The Speech Codes That Have Brought Back the Guillotine

This morning Harvey Silverglate, the renowned attorney and co-founder of  FIRE, ( The Foundation for Individual Rights in Education) published a disturbing op-ed in the Wall Street Journal titled  Liberals Are Killing the Liberal Arts.  In it he relates an incident at Smith College in Massachusetts  in which dyed-in-the-wool liberal Wendy Kaminer was hosed down and  hung out to dry  for her defense of freedom of speech.  Kaminer was speaking on a panel, chaired by the college’s president Kathleen McCartney titled Challenging the Ideological Echo Chamber: Free Speech, Civil Discourse and the Liberal Arts, ” designed to address the growing  intolerance for diverse opinions on campus. When Kaminer forcefully propounded the idea that speech codes have eviscerated the entire notion of free speech and used  as an example how the word ” nigger” in The Adventures of Huckleberry Finn, had become abbreviated in modern editions of the 130 -year-old text, she was attacked as a racist and later excoriated as having violated one of the campuses most sacred speech codes.

President McCartney felt obliged a few weeks later to issue an apology to all who had been offended.

As Silverglate makes clear, this was not an isolated incident but is the kind of denunciatory rhetoric which is appearing all over the country in our universities to prevent discussion about unpopular topics. Climate Change “Deniers”, Intelligent design advocates, military spokesmen, anyone critical of Islam and others are routinely torched by the same flame throwers.  It is as if the Klu Klux Klan has invaded the University and in the process of ensuring that no one offends anybody else, is making absolutely sure that nobody actually speaks to anybody else.

What Kaminer and other liberals like her are finding is that the very podium of free speech upon which they have been standing for generations, hurling their thunderbolts at the establishment, is now being burned from under them.  Speech codes, designed to address sensitivities of minorities are now being used to silence just about anyone.

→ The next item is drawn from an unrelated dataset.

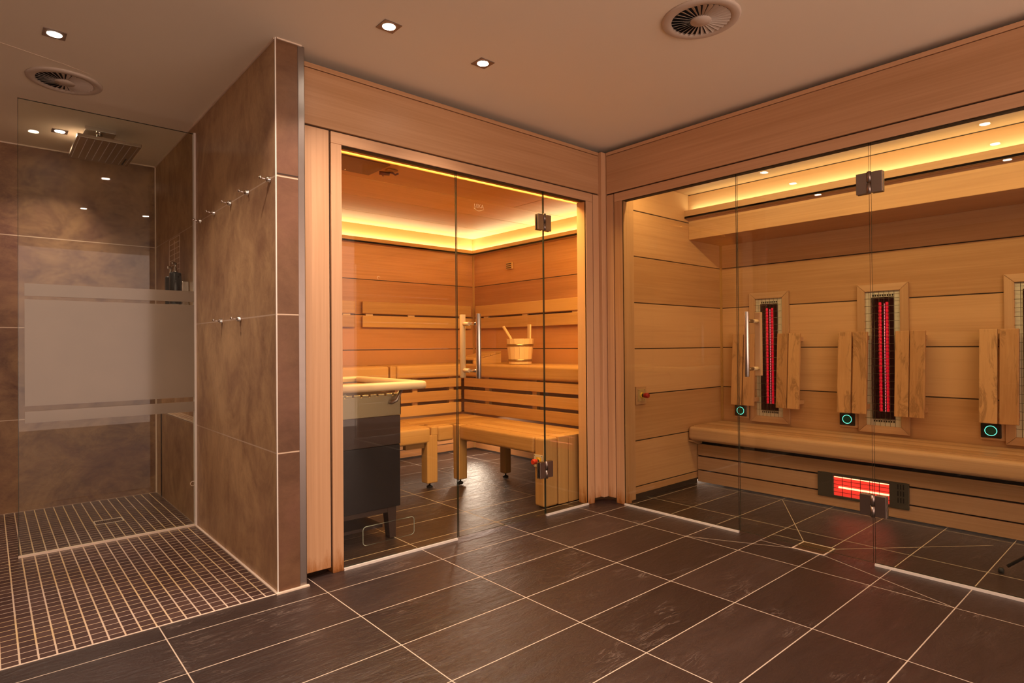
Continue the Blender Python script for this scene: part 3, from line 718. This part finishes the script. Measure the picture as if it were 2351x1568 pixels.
MB().box(1.386, 1.440, 1.882, 2.0, .79, .897).build('end_post', MW['SZ'], g, bevel=.004)
bench_boards(g, 'X', 1.448, 2.685, 1.880, 2.40, .900, 4, .790, 0, 'SX', fw=.10, br=.02)
slats(g, 'X', 1.386, 2.118, 1.895, 'SX', (1.45, 1.62, 2.0))
g = thing('sauna_bench', (2.4, 1.1, 0), 'upper sauna bench along the right wall, carrying the wooden bucket', 'bench', 'upper benches in the sauna')
bench_boards(g, 'Y', .30, 1.876, 2.120, 2.66, .900, 4, .790, 0, 'SY', fw=.10, br=.02)
slats(g, 'Y', .30, 1.876, 2.133, 'SY', (.33, .95, 1.55))

# wall backrests
def backrest(kind, a0, a1, label, posts):
    if kind == 'X': g = thing('backrest_panel', ((a0+a1)/2, 2.45, 1.35), label, 'backrest', 'backrests on the sauna walls')
    else: g = thing('backrest_panel', (2.69, (a0+a1)/2, 1.35), label, 'backrest', 'backrests on the sauna walls')
    for z0, z1 in ((1.360, 1.470), (1.237, 1.342)):
        (MB().box(a0, a1, 2.42, 2.442, z0, z1) if kind == 'X' else MB().box(2.66, 2.682, a0, a1, z0, z1)).build('backrest_board', MW['S'+kind], g, bevel=.006, segs=3)
    for p in posts:
        (MB().box(p, p+.07, 2.440, 2.46, 1.25, 1.46) if kind == 'X' else MB().box(2.680, 2.70, p, p+.07, 1.25, 1.46)).build('spacer', MW['paleZ'], g)
backrest('X', .72, 1.350, 'short two-board backrest on the sauna back wall at the left edge of the glass', (1.24, .8))
backrest('X', 1.420, 2.637, 'long two-board backrest on the sauna back wall behind the door handle', (1.46, 1.9, 2.5))
backrest('Y', .40, 2.385, 'two-board backrest on the right sauna wall above the wooden bucket', (.98, 1.62, 2.2, .45))

# headrest wedge
g = thing('headrest', (2.4, 2.08, .9), 'slatted wooden headrest wedge lying in the corner of the upper bench', 'headrest')
for k in range(5):
    x0 = 2.22+k*.066; x1 = x0+.060; z = lambda x: .948+(x-2.22)*.2
    MB().prism([(x0, z(x0)), (x1, z(x1)), (x1, z(x1)-.016), (x0, z(x0)-.016)], 'Y', 1.84, 2.10).build('slat', MW['SY'], g, bevel=.002)
for y0 in (1.842, 2.082):
    MB().prism([(2.22, .901), (2.545, .901), (2.545, .995), (2.22, .930)], 'Y', y0, y0+.016).build('side_board', MW['SX'], g)

# bucket and ladle
bx_, by_ = 2.385, 1.395
g = thing('sauna_bucket', (bx_, by_, .9), 'pale wooden stave bucket with two metal hoops on the upper bench', 'bucket')
st = MB(); n = 16
for k in range(n):
    a0, a1 = 2*math.pi*(k+.015)/n, 2*math.pi*(k+.985)/n
    q = lambda r_, a, z: (bx_+r_*math.cos(a), by_+r_*math.sin(a), z)
    st.hexa([q(.100, a0, .905), q(.100, a1, .905), q(.088, a1, .905), q(.088, a0, .905)][::-1],
            [q(.119, a0, 1.122), q(.119, a1, 1.122), q(.106, a1, 1.122), q(.106, a0, 1.122)][::-1])
st.lathe((bx_, by_, .901), [(.088, .0), (.089, .012)], seg=24)
st.build('stave_body', MW['paleZ'], g)
for z0 in (.925, 1.056):
    r0 = .100+.019*(z0-.905)/.217+.0015
    MB().lathe((bx_, by_, z0), [(r0, 0), (r0+.0018, .002), (r0+.0030, .018), (r0+.001, .020)], seg=40).build('hoop', HOOP, g)
ang = math.atan2(-1.0, .55)
ex, ey = bx_+.108*math.cos(ang)*.5+.02, by_-.075
MB().hexa([(ex-.008, ey+.024, 1.05), (ex-.022, ey-.020, 1.05), (ex-.008, ey-.025, 1.05), (ex+.006, ey+.019, 1.05)],
          [(ex-.006, ey+.024, 1.245), (ex-.020, ey-.024, 1.245), (ex-.006, ey-.029, 1.245), (ex+.008, ey+.019, 1.245)]).build('stave_handle', MW['paleZ'], g, bevel=.003)
g = thing('ladle', (bx_, by_, 1.0), 'wooden ladle leaning in the sauna bucket with its handle up to the left', 'ladle')
MB().tube([(bx_-.01, by_+.02, .96), (bx_-.045, by_+.075, 1.13), (bx_-.075, by_+.135, 1.232)], [.010, .012, .013], 10).build('ladle_handle', MW['paleZ'], g)
MB().lathe((bx_-.01, by_+.01, .925), [(.005, 0), (.03, .004), (.036, .03), (.036, .04), (.032, .04), (.028, .012), (.005, .008)], seg=20).build('ladle_bowl', MW['paleZ'], g)

# wall vent in the sauna
g = thing('wall_vent', (2.70, 1.875, 1.83), 'small wooden slotted vent on the right sauna wall below the light cove', 'air vent')
MB().box(2.684, 2.699, 1.832, 1.922, 1.800, 1.868).build('plate', MW['SY'], g, bevel=.004)
for z in (1.815, 1.834, 1.853): MB().box(2.6825, 2.685, 1.846, 1.919, z-.005, z+.004).build('slot', DARK, g)

# emergency button on the bench end
def mushroom(g, base, direction, red):
    d = Vector(direction); p = Vector(base)
    MB().tube([p, p+d*.008], .019, 20).build('yellow_collar', YEL, g)
    MB().tube([p+d*.008, p+d*.020], .0125, 18).build('button_neck', RUBBER, g)
    MB().tube([p+d*.020, p+d*.028, p+d*.050, p+d*.056], [.014, .0175, .0175, .015], 22).build('button_head', red, g)
g = thing('emergency_button', (1.61, .36, .305), 'red mushroom emergency button on a cream plate on the lower bench end', 'emergency button')
MB().box(1.6085, 1.6125, .322, .404, .264, .346).build('plate', CREAM, g, bevel=.001)
MB().box(1.6075, 1.6085, .335, .381, .285, .330).build('label_plate', YEL, g)
for y in (.330, .396):
    for z in (.272, .338): MB().tube([(1.608, y, z), (1.6088, y, z)], .003, 8).build('screw', DARK, g)
mushroom(g, (1.6075, .357, .306), (-1, 0, 0), RED)
g = thing('emergency_button', (2.30, .06, .71), 'dark red emergency button on a framed plate on the cabin wall', 'emergency button')
MB().box(2.240, 2.356, .048, .059, .650, .772).build('wooden_frame', MW['HX'], g, bevel=.001)
MB().box(2.258, 2.338, .044, .048, .672, .756).build('plate', plain('brassy_plate', (.62, .46, .22), .4, .5), g, bevel=.001)
for x in (2.266, 2.330):
    for z in (.680, .748): MB().tube([(x, .0435, z), (x, .0442, z)], .003, 8).build('screw', DARK, g)
mushroom(g, (2.298, .044, .713), (0, -1, 0), RED_D)

# ------------------------------------------------------------------ sauna heater
g = thing('sauna_heater', (.38, .8, 0), 'dark steel sauna heater with pale wooden guard rail behind the left glass', 'sauna heater')
MB().box(.12, .640, .470, 1.15, .170, .514).build('lower_casing', H_DARK, g, bevel=.003)
MB().box(.118, .642, .468, 1.152, .516, .678).build('upper_casing', H_GREY, g, bevel=.003)
ts = MB(); x0, x1, y0, y1 = .117, .645, .467, 1.153
ts.box(x0, x1, y0, y0+.006, .680, .790).box(x0, x1, y1-.006, y1, .680, .800).box(x0, x0+.006, y0, y1, .680, .800).box(x1-.006, x1, y0, y1, .680, .800)
for k in range(11):
    ts.box(x0+.004+k*.048, x0+.040+k*.048, y0, y0+.006, .790, .802)
ts.build('stone_basket_rim', H_STRIP, g, bevel=.001, segs=1)
for x0 in (.145, .560):
    for y0 in (.475, 1.08):
        MB().hexa([(x0+.014, y0, 0), (x0+.052, y0, 0), (x0+.052, y0+.05, 0), (x0+.014, y0+.05, 0)],
                  [(x0, y0, .170), (x0+.056, y0, .170), (x0+.056, y0+.06, .170), (x0, y0+.06, .170)]).build('leg', H_GREY, g, bevel=.002)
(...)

Silverglate wisely surmises in his final paragraph:

Hypersensitivity to the trauma allegedly inflicted by listening to controversial ideas approaches a strange form of derangement—a disorder whose lethal spread in academia grows by the day. What should be the object of derision, a focus for satire, is instead the subject of serious faux academic discussion and precautionary warnings. For this disorder there is no effective quarantine. A whole generation of students soon will have imbibed the warped notions of justice and entitlement now handed down as dogma in the universities.”

The tragedy for the new guardians of minority sensitivities is that one day the revolution they have set in motion will consume them as well –  regardless of their ideological purity.  For suddenly they will find that the very words and terms they have always used to advance their causes are somehow susceptible to charges of hatred, racism or offense to an even smaller minority of complainers and litigants  – who will shut them down just as effectively as they are shutting down their own adversaries today.

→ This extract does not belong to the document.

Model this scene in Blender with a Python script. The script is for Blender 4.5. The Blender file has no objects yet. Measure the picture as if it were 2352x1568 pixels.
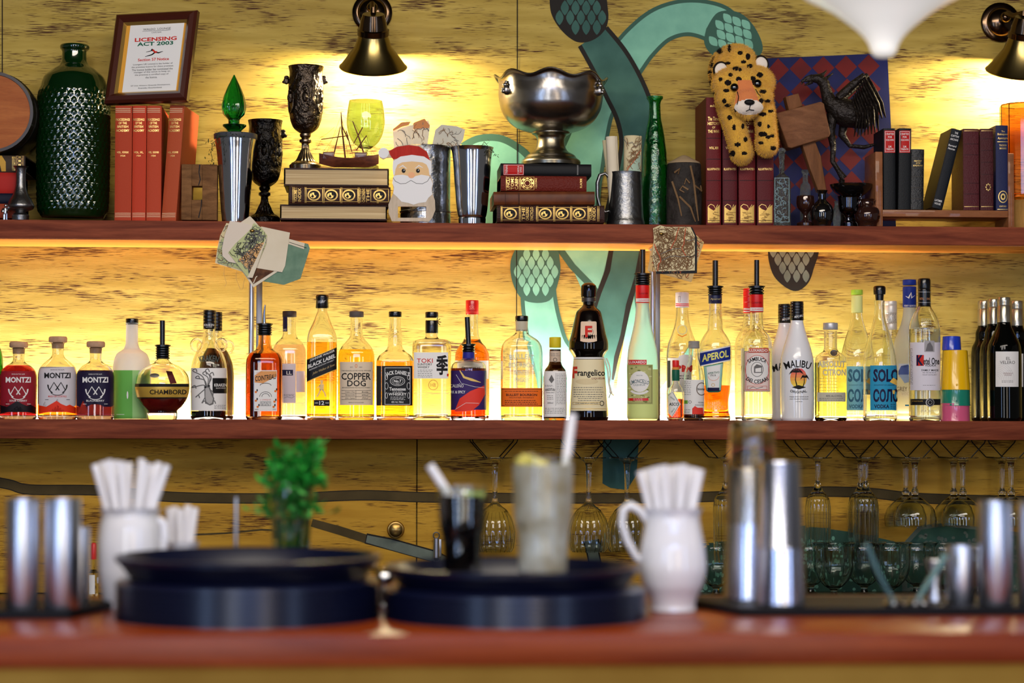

It has all happened before of course.  Who can forget how the French, increasingly radicalized following the storming of the Bastille in 1789, set upon each other and destroyed the very principles and ideals upon which their revolution had been founded?  Perhaps the Guillotine may no longer stand in Paris’ Place de la Concorde.  But who can deny that  its modern day equivalent reigns, as a symbol of intellectual terror and intimidation, in almost all our modern universities today?